Appearing Thursday on MSNBC, fired FBI Deputy Director Andrew McCabe agreed with host Rachel Maddow that special counsel Robert Mueller’s report on alleged Trump-Russia collusion offers prosecutors a “road map” to pursue charges against President Donald Trump after he leaves office.
A partial transcript is as follows:
RACHEL MADDOW: Given your role in initiating these investigations, do you feel like this public-facing document by Robert Mueller and his office today correctly and aptly explains why those investigations were started and whether the predicate was sound?
ANDREW MCCABE: I think it does. I think it validates the decisions that we made, certainly in July of 2016 to start the initial Russia-focused investigation and then, of course, the decisions that we made in May of 2017 to include the president in the investigation, personally. […]
MADDOW: Given the timing of you leaving the FBI, your involvement of your initiation of these investigations, the fact that you’re out of the bureau now, you read this along with all the rest of us. What do you make about what’s described about the relationship between the Trump campaign and Russia during this Russia attack?

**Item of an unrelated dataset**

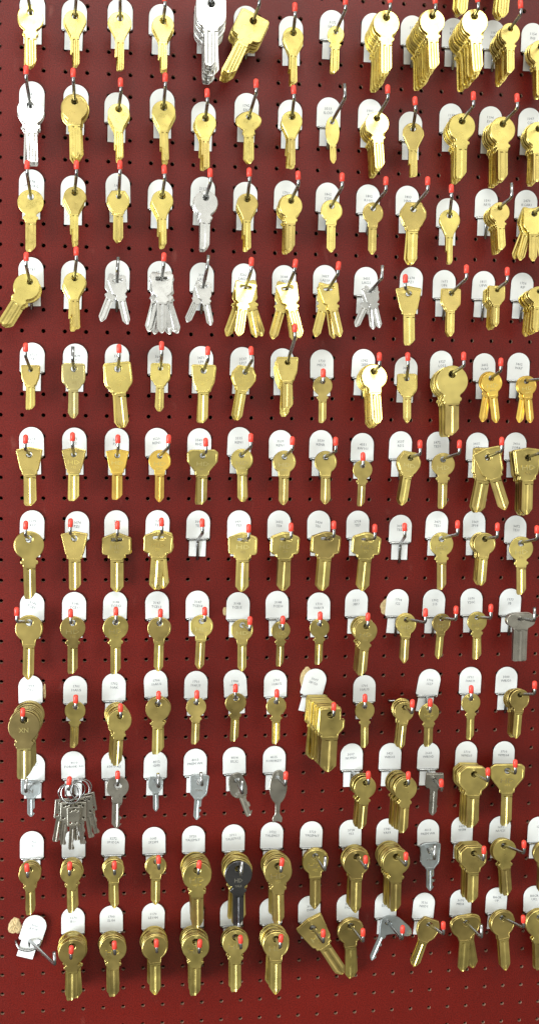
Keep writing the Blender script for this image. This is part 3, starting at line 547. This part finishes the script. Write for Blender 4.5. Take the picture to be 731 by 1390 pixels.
# ------------------------------------------------------------------ setting: the perforated board
def make_board():
    bm = bmesh.new()
    i0, i1, j0, j1 = -7, 35, -6, 51
    n = 12; r = .106; th = .22
    vb = {}
    def grid(x, z):
        k = (x, z)
        if k not in vb: vb[k] = bm.verts.new((x * U, 0, z * U))
        return vb[k]
    for i in range(i0, i1):
        for j in range(j0, j1):
            sq = [grid(i + .5, -j + .5), grid(i - .5, -j + .5), grid(i - .5, -j - .5), grid(i + .5, -j - .5)]
            angs = [45 + 30 * k for k in range(n)]
            fr = [bm.verts.new(((i + r * math.cos(R(a))) * U, 0, (-j + r * math.sin(R(a))) * U)) for a in angs]
            ed = [bm.verts.new(((i + r * .90 * math.cos(R(a))) * U, .03 * U, (-j + r * .90 * math.sin(R(a))) * U)) for a in angs]
            bk = [bm.verts.new(((i + r * .90 * math.cos(R(a))) * U, th * U, (-j + r * .90 * math.sin(R(a))) * U)) for a in angs]
            for q in range(4):
                a, b = sq[q], sq[(q + 1) % 4]
                f = [fr[(3 * q + k) % n] for k in range(4)]
                bm.faces.new((a, b, f[3], f[2], f[1], f[0]))
            for k in range(n):
                f = bm.faces.new((fr[k], fr[(k + 1) % n], ed[(k + 1) % n], ed[k])); f.material_index = 0
                f = bm.faces.new((ed[k], ed[(k + 1) % n], bk[(k + 1) % n], bk[k])); f.material_index = 1
    me = mesh_from(bm, 'pegboard', [M['board'], M['edge']])
    o = link('pegboard_wall', me)
    tag(o, 'dark red perforated hardboard wall panel behind all the keys', 'pegboard', kind='structure')
    # a slab edge so the panel has its thickness from the side
    bm = bmesh.new()
    x0, x1, z0, z1 = i0 - .5, i1 - .5, -j1 + .5, -j0 + .5
    for (a, b, c, d) in ((x0 - .75, x0, z0 - .75, z1 + .75), (x1, x1 + .75, z0 - .75, z1 + .75), (x0, x1, z1, z1 + .75), (x0, x1, z0 - .75, z0)):
        g = bmesh.ops.create_cube(bm, size=1)['verts']
        for v in g: v.co = Vector((((a + b) / 2 + v.co.x * (b - a)) * U, (.1 + v.co.y * .5) * U, ((c + d) / 2 + v.co.z * (d - c)) * U))
    fr = link('edge_frame', mesh_from(bm, 'edge_frame', [M['board']]), o)
    bm = bmesh.new()
    vs = [bm.verts.new((x * U, .9 * U, z * U)) for x, z in ((x0 - 30, z0 - 20), (x1 + 30, z0 - 20), (x1 + 30, z1 + 20), (x0 - 30, z1 + 20))]
    bm.faces.new(vs)
    w = link('wall', mesh_from(bm, 'wall', [M['dark']])); w['kind'] = 'structure'; w['label'] = 'dark wall seen through the holes of the pegboard'
make_board()

# ------------------------------------------------------------------ tags, hooks, keys
def tag_mesh():
    o = [(x, z) for x, z in ell(0, .84, .575, .575, 22, 0, 180)]
    o = o + [(-.575, .06), (-.53, .0), (-.41, .0), (-.41, -.86), (.41, -.86), (.41, .0), (.53, .0), (.575, .06)]
    return o
TAG = convert({'t': plate('tag', [tag_mesh()], .05, .010, None)})['t']; TAG.materials.append(M['tag']); TAG.name = 'tag'

ORD = ['first', 'second', 'third', 'fourth', 'fifth', 'sixth', 'seventh', 'eighth', 'ninth', 'tenth', 'eleventh', 'twelfth', 'thirteenth', 'fourteenth']
rowcols = {}
for s in STATIONS: rowcols.setdefault(s[0], []).append(s[1])
txtcount = {}
for s in STATIONS:
    if s[2]: txtcount[s[2]] = txtcount.get(s[2], 0) + 1
def place(s):
    r, k = s[0], s[1]
    if r < 0: return '%s of two cut off by the photo top' % ORD[sorted(rowcols[r]).index(k)]
    return '%s row down, %s along' % (ORD[r], ORD[sorted(rowcols[r]).index(k)])
def where(s):
    """how to find this hook: its printed tag when nothing else is printed so, else its place"""
    tx = s[2]
    if tx is None: return 'on the only hook without a tag'
    if tx and txtcount[tx] == 1 and '..' not in tx: return 'under tag ' + tx.replace('/', ' ')
    return place(s)
COLW = {'b': 'bright brass', 'o': 'dimmed brass', 'a': 'amber brass', 'k': 'dark bronze', 'n': 'pale brass', 's': 'silver', 'd': 'dark nickel', 'c': 'grey steel', 'k2': 'black nickel'}

def smooth_path(pts, r=.22, n=5):
    out = [Vector(pts[0])]
    for i in range(1, len(pts) - 1):
        p = Vector(pts[i]); a = Vector(pts[i - 1]) - p; b = Vector(pts[i + 1]) - p
        rr = min(r, a.length * .45, b.length * .45)
        p0 = p + a.normalized() * rr; p2 = p + b.normalized() * rr
        for k in range(n + 1):
            t = k / n; out.append(p0 * (1 - t) ** 2 + p * 2 * t * (1 - t) + p2 * t * t)
    out.append(Vector(pts[-1])); return out

def make_hook(s):
    r, k, tx, E, Tp, ck = s[:6]
    B = Vector((s[13], -.13, s[14])); E = Vector(E); Tp = Vector(Tp)
    root = link('peg_hook', None, loc=Vector((B.x, 0, B.z)) * U)
    O = Vector((B.x, 0, B.z))
    bm = bmesh.new()
    wr = .058
    if s[12].get('rot') and r == 11 and k == 0:      # loose bent wire holding a loose tag
        tube(bm, smooth_path([(-.66, .18, -.1), (-.66, -.12, -.12), (-.5, -.3, -.42), (0, -.35, -.52), (.5, -.3, -.34), (.62, -.16, .0), (.40, -.2, .02)], .2), wr)
    else:
        tube(bm, smooth_path([(-.5, .16, .0), (-.5, -.13, .0), (.5, -.13, .0), (.5, .16, .0)], .1, 3), wr)
    up = (Tp - E); up.normalize()
    tip = Tp - up * (.05 if ck == 'R' else 0)
    path = [Vector((0, -.06, -1.02)), Vector((0, -.13, 0) ) + Vector((0, -.06, -.02)), E - O, tip - O]
    tube(bm, smooth_path(path, .16), .077, 9)
    w = link('wire', mesh_from(bm, 'wire', [M['wire']]), root)
    if ck == 'R':
        bm = bmesh.new()
        q = lambda t: (Tp - O) - up * t
        tube(bm, [q(.40), q(.395), q(.2), q(.10), q(.05), q(.015), q(0)], [.095, .118, .118, .116, .100, .060, .02], 10)
        link('rubber_tip', mesh_from(bm, 'rubber_tip', [M['cap']]), root)
    head = ('red-tipped' if ck == 'R' else 'bare-tipped')
    what = 'holding keys' if s[6] or s[7] == 'bunch' else 'empty'
    if s[6] == 1: what = 'holding one key'
    lab = '%s steel wire hook, %s, %s' % (head, what, where(s))
    tag(root, lab, 'hook', 'wire hooks in rows on the red pegboard')
    return root

def make_tag(i, s):
    r, k, tx = s[:3]
    if tx is None: return
    o = link('key_tag', TAG, loc=Vector((s[13], -.055, s[14])) * U)
    rot = -s[12].get('rot', random.uniform(-1.6, 1.6))
    if r == 11 and k == 0: o.location += Vector((.02, -.14, -.1)) * U
    o.rotation_euler = (R(random.uniform(0.3, 1.6)), R(rot), 0)
    if ('txt', i) in MESH:
        me = MESH[('txt', i)]; me.materials.clear(); me.materials.append(M['ink']); me.name = 'printed_text'
        t = link('printed_text', me, o); t.location = Vector((random.uniform(-.05, .05), -.031, .80 + random.uniform(-.03, .04))) * U
        t.rotation_euler = (0, R(-s[12].get('tt', random.uniform(-5, 5))), 0)
    nm = tx.replace('/', ' ') if tx else ''
    if tx and txtcount[tx] == 1 and '..' not in tx: lab = 'white round-topped plastic tag printed %s on its hook' % nm
    elif tx: lab = 'white round-topped plastic tag printed %s, %s' % (nm.replace('..', '').strip() or 'faintly', place(s))
    else: lab = 'white round-topped plastic tag with hidden print, %s' % place(s)
    tag(o, lab, 'tag', 'white number tags on the pegboard')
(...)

Obviously, there’s a decision made by Mueller and his team, who are overt about it. Although they were identifying lots of ties, lots of links, they factually described a lot of interactions, they were unable to find anything they felt should be charged as what we’ve come to call collusion between the Russia government and the Trump campaign. That said, the factual descriptions of the Trump campaign chair offering on an ongoing basis internal campaign polling data to somebody who is assessed to be working on behalf of the Russia government and tied to Russia intelligence, who is thought to be passing that information on to somebody who is linked to the Kremlin. I mean, how do you feel about what was turned up in national security terms about links between Trump and Russia? […]
I see this essentially as a road map for prosecutors after the president has left office or for the Judiciary Committee while the president is still in office, to essentially pursue those charges in a trial after he’s no longer president or an impeachment proceedings. Is that how you read it?
MCCABE: That’s absolutely how I read it. […] What Director Mueller has done here, is he’s provided an avalanche of facts that clearly indicate obstructive activity on the part of the president. He calls it out plainly in ten different sections in that Volume II of the report.